Leliyn Graphite Project Targets 662,000t Concentrate with $651/t Operating Cost
Kingsland Minerals’ scoping study confirms the Leliyn Graphite Project in the Northern Territory as a low-cost, globally competitive graphite producer with strong financial metrics and growth potential.
- Scoping study supports 1.5 Mtpa processing plant with 6.9-year mine life
- Initial capital cost estimated at AUD 343 million
- Operating cash cost competitive at USD 423 per tonne of concentrate
- Projected pre-tax operating cash margin of AUD 563 million
- Opportunities identified for resource expansion and cost optimizations
A Promising Step for Leliyn
Kingsland Minerals Ltd (ASX, KNG) has released a robust scoping study for its Leliyn Graphite Project in the Northern Territory, positioning the deposit as a potentially globally competitive graphite producer. The study, based on a 1.5 million tonnes per annum processing plant, forecasts a 6.9-year processing period producing approximately 662,000 tonnes of graphite concentrate.

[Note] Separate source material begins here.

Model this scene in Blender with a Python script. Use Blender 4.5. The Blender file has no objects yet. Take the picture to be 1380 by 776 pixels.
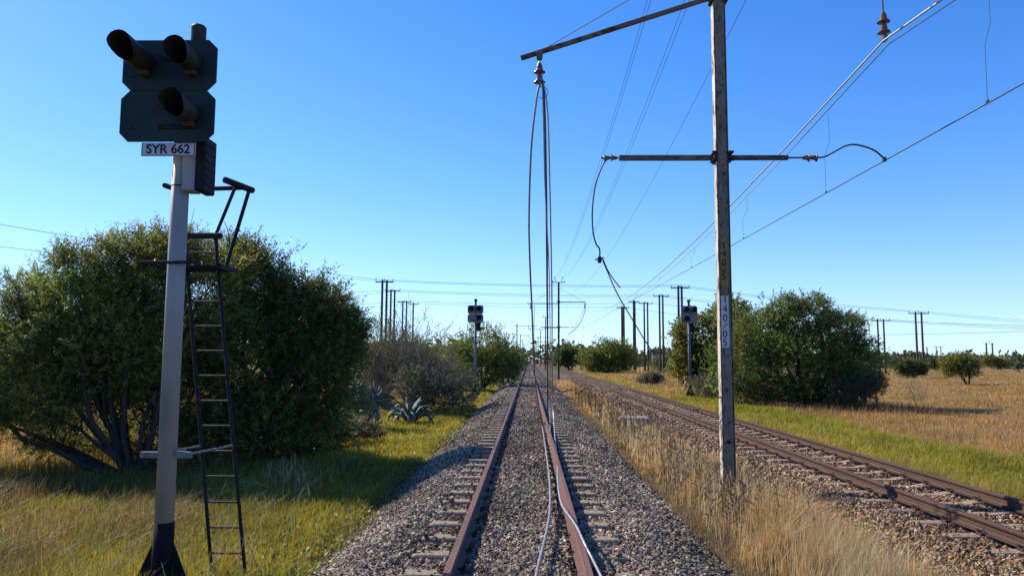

The project’s initial capital expenditure is estimated at AUD 343 million, with operating cash costs (C1) projected at a competitive USD 423 per tonne of concentrate. This cost positioning places Leliyn favourably on the global graphite cost curve, especially outside China, where many producers face higher costs.
Financial and Operational Highlights
The study anticipates total life-of-mine revenues of around AUD 1.05 billion and an operating pre-tax cash margin of AUD 563 million. The payback period is estimated at four years from the start of production, which is scheduled to commence in 2031 following a two-year construction phase.
Mining will be conducted via an open pit with a low strip ratio of 0.8, 1, supporting efficient extraction. The processing plant will employ conventional flotation techniques to produce a fine flake graphite concentrate with an average grade of 7.28% total graphitic carbon.
Scope for Growth and Optimization
Importantly, the scoping study highlights significant opportunities for further optimization. These include potential increases in production rates, reductions in capital and operating costs, and expansion of the mineral resource base through additional drilling. The graphite host schist extends beyond current resource boundaries, suggesting scope for a longer mine life and higher output.
Energy cost reductions are also being explored, including the possibility of utilising nearby gas infrastructure and renewable energy sources to lower power expenses, which currently assume mains electricity at AUD 0.19 per kWh.
Funding and Next Steps
Kingsland anticipates funding the project through a combination of debt and equity, with potential support from government initiatives such as the Northern Australia Infrastructure Fund. To date, the company has raised AUD 6.2 million to advance the project and remains confident in its ability to secure further capital when required.
While no Ore Reserves have yet been declared, the company plans further drilling to upgrade resource classifications and refine project parameters. The scoping study’s +/-35% accuracy level underscores that more detailed feasibility studies and environmental approvals will be necessary before final investment decisions.
Strategic Positioning in Critical Minerals
Leliyn’s development aligns with Australia’s strategic push into critical minerals, particularly graphite, which is essential for battery technologies and the energy transition. Kingsland’s existing off-take agreement with Quinbrook Infrastructure Partners further supports the project’s commercial prospects.
Overall, the scoping study establishes a strong foundation for Leliyn’s advancement, balancing technical feasibility with promising economics and a clear pathway to scale.
Bottom Line?
Leliyn’s scoping study sets the stage for a competitive graphite operation, but funding and resource upgrades remain key hurdles ahead.
Questions in the middle?
- How will Kingsland secure the estimated AUD 343 million in project funding amid market uncertainties?
- What impact will additional drilling and resource upgrades have on the project’s scale and economics?
- How will evolving graphite market prices and demand dynamics influence Leliyn’s long-term viability?